Dataset content —

>>>

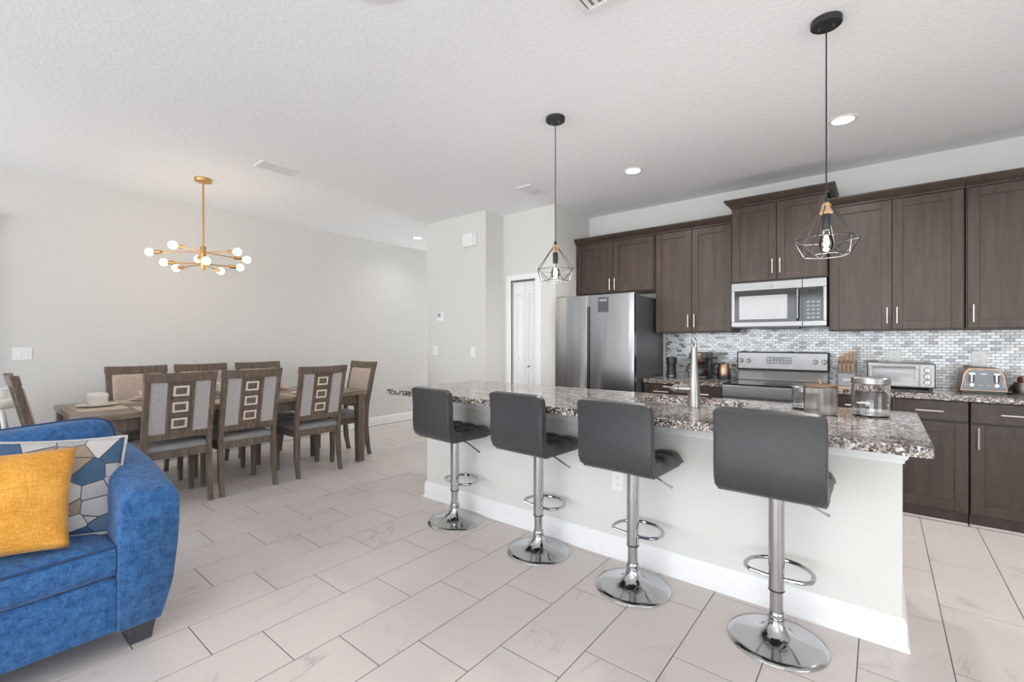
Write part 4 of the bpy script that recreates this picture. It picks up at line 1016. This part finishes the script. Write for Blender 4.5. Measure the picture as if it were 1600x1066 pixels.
# ================================================================== DINING
TX0, TX1, TY0, TY1, TZ = -5.38, -4.345, .575, 2.885, .765
t = thing('dining_table', 'long weathered oak dining table with straight legs', 'table', ((TX0 + TX1) / 2, (TY0 + TY1) / 2, 0))
npl = 5
for i in range(npl):
    xa = TX0 + .004 + (TX1 - TX0 - .008) * i / npl; xb = TX0 + .004 + (TX1 - TX0 - .008) * (i + 1) / npl
    build('top_plank', MB().box(xa + .0006, xb - .0006, TY0 + .055, TY1 - .055, TZ - .042, TZ), 'table_wood', t, bevel=.0015, seg=1)
for ya, yb in ((TY0, TY0 + .054), (TY1 - .054, TY1)): build('breadboard_end', MB().box(TX0, TX1, ya, yb, TZ - .044, TZ), 'table_wood', t, bevel=.002)
ap = .045
for a in ((TX0 + ap, TX0 + ap + .025, TY0 + ap, TY1 - ap), (TX1 - ap - .025, TX1 - ap, TY0 + ap, TY1 - ap), (TX0 + ap, TX1 - ap, TY0 + ap, TY0 + ap + .025), (TX0 + ap, TX1 - ap, TY1 - ap - .025, TY1 - ap)):
    build('apron', MB().box(*a, TZ - .135, TZ - .043), 'chair_wood', t, bevel=.002)
for lx in (TX0 + .055, TX1 - .055):
    for ly in (TY0 + .055, TY1 - .055):
        w0, w1 = .046, .036
        build('leg', MB().hexa([(lx - w1, ly - w1, 0), (lx + w1, ly - w1, 0), (lx + w1, ly + w1, 0), (lx - w1, ly + w1, 0)], [(lx - w0, ly - w0, TZ - .043), (lx + w0, ly - w0, TZ - .043), (lx + w0, ly + w0, TZ - .043), (lx - w0, ly + w0, TZ - .043)]), 'chair_wood', t, bevel=.003)

def yb(z):   # rear post centre line; back leans away (-y) above the seat, foot kicks back
    P_ = [(0, -.045), (.15, -.012), (.32, .0), (.47, .0), (.60, -.015), (1.055, -.115)]
    for (z0, a), (z1, b) in zip(P_, P_[1:]):
        if z <= z1: return a + (b - a) * (z - z0) / (z1 - z0)
    return P_[-1][1]
def make_chair():
    t = thing('dining_chair', '', 'chair', (0, 0, 0))
    W = .235
    for sx in (-1, 1):
        secs = []
        for z in (0, .08, .16, .24, .32, .40, .47, .54, .60, .75, .9, 1.0):
            d = .024 if z < .3 else .021; xo = sx * (W - .020); wd = .019
            if z < .1: d = .019; wd = .017
            secs.append([(xo - wd, yb(z) - d, z), (xo + wd, yb(z) - d, z), (xo + wd, yb(z) + d, z), (xo - wd, yb(z) + d, z)])
        build('leg', MB().loft(secs), 'chair_wood', t, bevel=.003)
        fx = sx * (W - .025)
        build('leg', MB().hexa([(fx - .017, .395, 0), (fx + .017, .395, 0), (fx + .017, .43, 0), (fx - .017, .43, 0)], [(fx - .023, .385, .41), (fx + .023, .385, .41), (fx + .023, .433, .41), (fx - .023, .433, .41)]), 'chair_wood', t, bevel=.003)
    fr = MB().box(-W + .002, W - .002, -.012, .012, .385, .445).box(-W, W, .41, .432, .385, .445)
    for sx in (-1, 1): fr.box(sx * (W - .013) - .011, sx * (W - .013) + .011, -.01, .43, .385, .445)
    build('seat_frame', fr, 'chair_wood', t, bevel=.003)
    cu = MB(); nx = 13; secs = []
    build('seat', MB().loft([[(p[0] * k, .213 + p[1] * k, z) for p in rrect(.224, .222, .04, 5)] for k, z in ((.97, .44), (1.0, .452), (1.0, .472), (.97, .485), (.88, .494), (.4, .498))], True, True), 'seat_vinyl', t, ang=60)
    def shear(mb): return mb.xf(lambda a, b, c: (a, b + yb(c), c))
    def sbox(x0, x1, y0, y1, z0, z1): return shear(MB().box(x0, x1, y0, y1, z0, z1))
    tr = MB(); secs = []
    for i in range(9):
        u = i / 8; xx = (-W - .004) + (2 * W + .008) * u; bow = -.012 * (1 - (2 * u - 1) ** 2)
        secs.append([(xx, yb(z) + dy + bow, z + .006 * (2 * u - 1) ** 2) for dy, z in ((-.024, .985), (.024, .985), (.024, 1.055), (-.024, 1.055))])
    build('top_rail', tr.loft(secs), 'chair_wood', t, bevel=.004)
    build('bottom_rail', sbox(-W + .036, W - .036, -.018, .018, .535, .585), 'chair_wood', t, bevel=.003)
    build('front_pad', shear(MB().loft([[(p[0], d, .785 + p[1]) for p in rrect(.193 - g, .197 - g, .02, 4)] for g, d in ((0, .004), (0, .018), (.008, .028), (.03, .033))], True, True)), 'linen_lamplit', t, ang=50)
    for sx in (-1, 1):
        build('back_panel', sbox(min(sx * .088, sx * .197), max(sx * .088, sx * .197), -.012, .003, .585, .986), 'linen', t)
        build('splat_stile', sbox(min(sx * .072, sx * .090), max(sx * .072, sx * .090), -.020, .003, .585, .986), 'chair_wood', t, bevel=.002)
    sp = build('splat', sbox(-.073, .073, -.011, .003, .585, .986), 'chair_wood', t)
    for k in range(4):
        z0 = .585 + k * .1275; 
        build('splat_rail', sbox(-.072, .072, -.019, -.010, z0, z0 + .019), 'chair_wood', t, bevel=.0015)
    for k in range(3):
        zc = .585 + .019 + .054 + k * .1275; hw, hh, b = .052, .040, .0145
        mb = MB().box(-hw, hw, -.0135, -.010, zc - hh, zc - hh + b).box(-hw, hw, -.0135, -.010, zc + hh - b, zc + hh).box(-hw, -hw + b, -.0135, -.010, zc - hh + b, zc + hh - b).box(hw - b, hw, -.0135, -.010, zc - hh + b, zc + hh - b)
        i_ = build('inlay_frame', shear(mb), 'inlay', t); i_['label'] = 'cream rectangular inlay frame'
    return t
chair0 = make_chair()
chairs = [(-4.315, 1.155, 90, 'dining chair with inlaid back standing nearest the blue sofa'),
          (-4.315, 1.670, 90, 'middle of the three dining chairs with inlaid backs toward the viewer'),
          (-4.315, 2.310, 90, 'dining chair with inlaid back toward the viewer, nearest the island'),
          (-5.51, 1.175, -90, 'dining chair against the wall side, leftmost of three behind the table'),
          (-5.51, 1.715, -90, 'dining chair on the wall side, middle of three behind the table'),
          (-5.51, 2.285, -90, 'dining chair on the wall side, rightmost of three behind the table'),
          (-4.80, 3.03, 180, 'dining chair with front pad tinted by warm lamplight at the far head of the table'),
          (-4.84, .415, 0, 'dining chair seen edge-on at the near head of the table, far left')]
for i, (x, y, rz, lb) in enumerate(chairs):
    o = chair0 if i == 0 else copy_tree(chair0)
    o.location = (x, y, 0); o.rotation_euler = (0, 0, math.radians(rz)); o['label'] = lb; o['group'] = 'dining chairs around the oak table'

# place settings
def placemat(x, y, alongx, label):
    a, b = (.21, .15) if alongx else (.15, .21)
    o = build('placemat', MB().box(x - a, x + a, y - b, y + b, TZ, TZ + .003), 'mat_cloth', None, base=(x, y, TZ)); tag(o, label, 'placemat', 'tan placemats')
def plate(x, y, r, z, mat, label):
    o = build('plate', MB().lathe((x, y, z), [(r * .55, 0), (r * .6, .002), (r * .98, .014), (r, .017), (r * .97, .018), (r * .6, .006), (.001, .005)], 40), mat, None, base=(x, y, z)); tag(o, label, 'plate', 'dinner plates on the oak table')
def bowl(x, y, r, h, z, mat, label, foot=True):
    o = build('bowl', MB().lathe((x, y, z), [(r * .45, 0), (r * .48, .004), (r * .75, h * .35), (r * .95, h * .75), (r, h), (r * .96, h), (r * .88, h * .7), (r * .6, h * .25), (.001, h * .15)], 36), mat, None, base=(x, y, z)); tag(o, label, 'bowl', 'bowls on the oak table')
MZ = TZ + .003
xt = (TX0 + TX1) / 2
placemat(xt, TY0 + .20, True, 'tan placemat at the near head of the table')
plate(-4.98, .785, .135, MZ, 'cream', 'cream plate at the near head of the table')
t = thing('butter_dish', 'cream rounded lidded dish on the plate at the near table head', 'dish', (-5.0, .79, MZ + .007))
build('dish_body', MB().loft([[(-5.0 + p[0] * k, .79 + p[1] * k, MZ + .006 + z) for p in rrect(.085, .06, .045, 6)] for k, z in ((.86, 0), (.97, .008), (1, .03), (1, .065))], True, True), 'cream', t, ang=60)
build('dish_lid', MB().loft([[(-5.0 + p[0] * k, .79 + p[1] * k, MZ + .006 + z) for p in rrect(.087, .062, .045, 6)] for k, z in ((1, .065), (1.01, .07), (1, .085), (.93, .097), (.7, .102))], True, True), 'cream', t, ang=60)
for k, (y, m1, lb) in enumerate(((1.16, 'pink', 'opposite the chair nearest the sofa'), (1.72, 'cream', 'in the middle on the wall side'), (2.28, 'pink', 'on the wall side nearest the hallway'))):
    placemat(TX0 + .20, y, False, 'tan placemat on the wall side of the table ' + ('near the sofa', 'in the middle', 'near the hallway')[k])
    plate(TX0 + .21, y, .135, MZ, m1, m1 + ' dinner plate on the table ' + lb)
    plate(TX0 + .21, y, .105, MZ + .015, m1, m1 + ' side plate stacked on the table ' + lb)
    bowl(TX0 + .21, y, .075, .065, MZ + .024, m1, m1 + ' bowl stacked on plates ' + lb)
o = build('small_bowl', MB().lathe((0, 0, 0), [(.02, 0), (.045, .02), (.055, .055), (.052, .055), (.04, .02), (.001, .006)], 32).xf(lambda a, b, c: (TX0 + .235 + a, 1.165 + b * .5 - c * .7, MZ + .085 + b * .75 + c * .45)), 'coral', None, base=(TX0 + .235, 1.165, MZ + .085)); tag(o, 'coral cup tipped inside the pink bowl near the sofa', 'cup')
for k, y in enumerate((1.16, 1.69, 2.31)):
    placemat(TX1 - .20, y, False, 'tan placemat on the viewer side of the table ' + ('near the sofa', 'in the middle', 'near the island')[k])
    plate(TX1 - .21, y, .135, MZ, ('cream', 'cream', 'pink')[k], ('cream', 'cream', 'pink')[k] + ' plate on the viewer side of the table behind ' + ('the chair nearest the sofa', 'the middle chair', 'the chair nearest the island')[k])
placemat(xt, TY1 - .20, True, 'tan placemat at the far head of the table')
plate(xt, TY1 - .21, .135, MZ, 'pink', 'pink plate at the far head of the table')
bowl(xt, TY1 - .21, .07, .06, MZ + .006, 'pink', 'pink bowl at the far head of the table')
x, y = -4.88, 1.55
t = thing('footed_serving_bowl', 'cream serving bowl on a wooden footed stand at the table centre', 'bowl', (x, y, TZ))
st = build('stand', MB().lathe((x, y, TZ), [(.085, .045), (.09, .05), (.09, .062), (.085, .066), (.001, .066)], 32), 'knife_wood', t)
for k in range(3): a = 2 * PI * k / 3 + .4; build('foot', MB().cyl((x + .06 * math.cos(a), y + .06 * math.sin(a), TZ), (x + .055 * math.cos(a), y + .055 * math.sin(a), TZ + .05), .013, .016, 14), 'knife_wood', st)
build('bowl_body', MB().lathe((x, y, TZ), [(.05, .067), (.08, .09), (.092, .13), (.093, .14), (.088, .14), (.075, .095), (.001, .075)], 36), 'cream', t)
build('bowl_handle', MB().tube([(x - .03, y, TZ + .14), (x - .02, y, TZ + .165), (x + .02, y, TZ + .165), (x + .03, y, TZ + .14)], .006, 8), 'cream', t)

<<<

Work to be completed — Reproduce the material above exactly, first line through the line that contains "build('leg', MB().hexa([(lx - w1, ly", minus the pictures.

Complete response —
Write part 4 of the bpy script that recreates this picture. It picks up at line 1016. This part finishes the script. Write for Blender 4.5. Measure the picture as if it were 1600x1066 pixels.
# ================================================================== DINING
TX0, TX1, TY0, TY1, TZ = -5.38, -4.345, .575, 2.885, .765
t = thing('dining_table', 'long weathered oak dining table with straight legs', 'table', ((TX0 + TX1) / 2, (TY0 + TY1) / 2, 0))
npl = 5
for i in range(npl):
    xa = TX0 + .004 + (TX1 - TX0 - .008) * i / npl; xb = TX0 + .004 + (TX1 - TX0 - .008) * (i + 1) / npl
    build('top_plank', MB().box(xa + .0006, xb - .0006, TY0 + .055, TY1 - .055, TZ - .042, TZ), 'table_wood', t, bevel=.0015, seg=1)
for ya, yb in ((TY0, TY0 + .054), (TY1 - .054, TY1)): build('breadboard_end', MB().box(TX0, TX1, ya, yb, TZ - .044, TZ), 'table_wood', t, bevel=.002)
ap = .045
for a in ((TX0 + ap, TX0 + ap + .025, TY0 + ap, TY1 - ap), (TX1 - ap - .025, TX1 - ap, TY0 + ap, TY1 - ap), (TX0 + ap, TX1 - ap, TY0 + ap, TY0 + ap + .025), (TX0 + ap, TX1 - ap, TY1 - ap - .025, TY1 - ap)):
    build('apron', MB().box(*a, TZ - .135, TZ - .043), 'chair_wood', t, bevel=.002)
for lx in (TX0 + .055, TX1 - .055):
    for ly in (TY0 + .055, TY1 - .055):
        w0, w1 = .046, .036
        build('leg', MB().hexa([(lx - w1, ly - w1, 0), (lx + w1, ly - w1, 0), (lx + w1, ly + w1, 0), (lx - w1, ly + w1, 0)], [(lx - w0, ly - w0, TZ - .043), (lx + w0, ly - w0, TZ - .043), (lx + w0, ly + w0, TZ - .043), (lx - w0, ly + w0, TZ - .043)]), 'chair_wood', t, bevel=.003)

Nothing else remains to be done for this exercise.